### Entries supplied
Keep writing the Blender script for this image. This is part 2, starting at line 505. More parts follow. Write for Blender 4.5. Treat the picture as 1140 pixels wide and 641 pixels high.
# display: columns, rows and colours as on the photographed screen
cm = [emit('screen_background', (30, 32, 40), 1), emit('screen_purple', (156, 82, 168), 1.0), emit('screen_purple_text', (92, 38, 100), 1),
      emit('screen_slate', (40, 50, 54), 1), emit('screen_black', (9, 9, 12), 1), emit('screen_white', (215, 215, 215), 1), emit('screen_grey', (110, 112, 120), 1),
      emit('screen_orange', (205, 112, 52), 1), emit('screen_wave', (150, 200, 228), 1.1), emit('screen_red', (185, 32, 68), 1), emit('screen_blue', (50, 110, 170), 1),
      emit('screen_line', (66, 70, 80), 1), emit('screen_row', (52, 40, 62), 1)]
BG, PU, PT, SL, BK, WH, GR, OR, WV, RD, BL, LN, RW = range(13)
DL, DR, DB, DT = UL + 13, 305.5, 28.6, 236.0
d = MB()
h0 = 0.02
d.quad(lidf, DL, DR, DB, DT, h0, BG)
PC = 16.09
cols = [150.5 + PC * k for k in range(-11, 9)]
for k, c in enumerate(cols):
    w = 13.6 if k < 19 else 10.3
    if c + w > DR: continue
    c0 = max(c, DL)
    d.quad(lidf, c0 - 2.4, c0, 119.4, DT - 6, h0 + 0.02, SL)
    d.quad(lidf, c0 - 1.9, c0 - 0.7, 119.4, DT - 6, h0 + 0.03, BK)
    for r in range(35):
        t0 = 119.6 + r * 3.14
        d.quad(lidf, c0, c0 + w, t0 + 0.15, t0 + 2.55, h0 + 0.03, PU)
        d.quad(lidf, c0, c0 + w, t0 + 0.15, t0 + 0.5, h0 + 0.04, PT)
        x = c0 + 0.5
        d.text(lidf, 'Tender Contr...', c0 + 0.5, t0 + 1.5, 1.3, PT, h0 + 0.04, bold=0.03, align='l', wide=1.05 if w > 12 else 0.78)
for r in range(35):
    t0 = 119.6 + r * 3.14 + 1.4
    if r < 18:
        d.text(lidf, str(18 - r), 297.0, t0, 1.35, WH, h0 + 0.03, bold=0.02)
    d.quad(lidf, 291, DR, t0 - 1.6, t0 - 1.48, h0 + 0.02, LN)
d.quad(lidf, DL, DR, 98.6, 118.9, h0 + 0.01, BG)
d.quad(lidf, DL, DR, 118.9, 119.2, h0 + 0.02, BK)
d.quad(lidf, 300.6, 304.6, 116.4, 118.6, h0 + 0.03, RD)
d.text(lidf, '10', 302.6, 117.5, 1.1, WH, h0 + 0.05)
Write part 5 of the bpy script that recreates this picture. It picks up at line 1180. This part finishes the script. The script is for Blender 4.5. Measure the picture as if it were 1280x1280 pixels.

### What to work on
Output the listing above without altering a single character.

### The response
Keep writing the Blender script for this image. This is part 2, starting at line 505. More parts follow. Write for Blender 4.5. Treat the picture as 1140 pixels wide and 641 pixels high.
# display: columns, rows and colours as on the photographed screen
cm = [emit('screen_background', (30, 32, 40), 1), emit('screen_purple', (156, 82, 168), 1.0), emit('screen_purple_text', (92, 38, 100), 1),
      emit('screen_slate', (40, 50, 54), 1), emit('screen_black', (9, 9, 12), 1), emit('screen_white', (215, 215, 215), 1), emit('screen_grey', (110, 112, 120), 1),
      emit('screen_orange', (205, 112, 52), 1), emit('screen_wave', (150, 200, 228), 1.1), emit('screen_red', (185, 32, 68), 1), emit('screen_blue', (50, 110, 170), 1),
      emit('screen_line', (66, 70, 80), 1), emit('screen_row', (52, 40, 62), 1)]
BG, PU, PT, SL, BK, WH, GR, OR, WV, RD, BL, LN, RW = range(13)
DL, DR, DB, DT = UL + 13, 305.5, 28.6, 236.0
d = MB()
h0 = 0.02
d.quad(lidf, DL, DR, DB, DT, h0, BG)
PC = 16.09
cols = [150.5 + PC * k for k in range(-11, 9)]
for k, c in enumerate(cols):
    w = 13.6 if k < 19 else 10.3
    if c + w > DR: continue
    c0 = max(c, DL)
    d.quad(lidf, c0 - 2.4, c0, 119.4, DT - 6, h0 + 0.02, SL)
    d.quad(lidf, c0 - 1.9, c0 - 0.7, 119.4, DT - 6, h0 + 0.03, BK)
    for r in range(35):
        t0 = 119.6 + r * 3.14
        d.quad(lidf, c0, c0 + w, t0 + 0.15, t0 + 2.55, h0 + 0.03, PU)
        d.quad(lidf, c0, c0 + w, t0 + 0.15, t0 + 0.5, h0 + 0.04, PT)
        x = c0 + 0.5
        d.text(lidf, 'Tender Contr...', c0 + 0.5, t0 + 1.5, 1.3, PT, h0 + 0.04, bold=0.03, align='l', wide=1.05 if w > 12 else 0.78)
for r in range(35):
    t0 = 119.6 + r * 3.14 + 1.4
    if r < 18:
        d.text(lidf, str(18 - r), 297.0, t0, 1.35, WH, h0 + 0.03, bold=0.02)
    d.quad(lidf, 291, DR, t0 - 1.6, t0 - 1.48, h0 + 0.02, LN)
d.quad(lidf, DL, DR, 98.6, 118.9, h0 + 0.01, BG)
d.quad(lidf, DL, DR, 118.9, 119.2, h0 + 0.02, BK)
d.quad(lidf, 300.6, 304.6, 116.4, 118.6, h0 + 0.03, RD)
d.text(lidf, '10', 302.6, 117.5, 1.1, WH, h0 + 0.05)
Write part 5 of the bpy script that recreates this picture. It picks up at line 1180. This part finishes the script. The script is for Blender 4.5. Measure the picture as if it were 1280x1280 pixels.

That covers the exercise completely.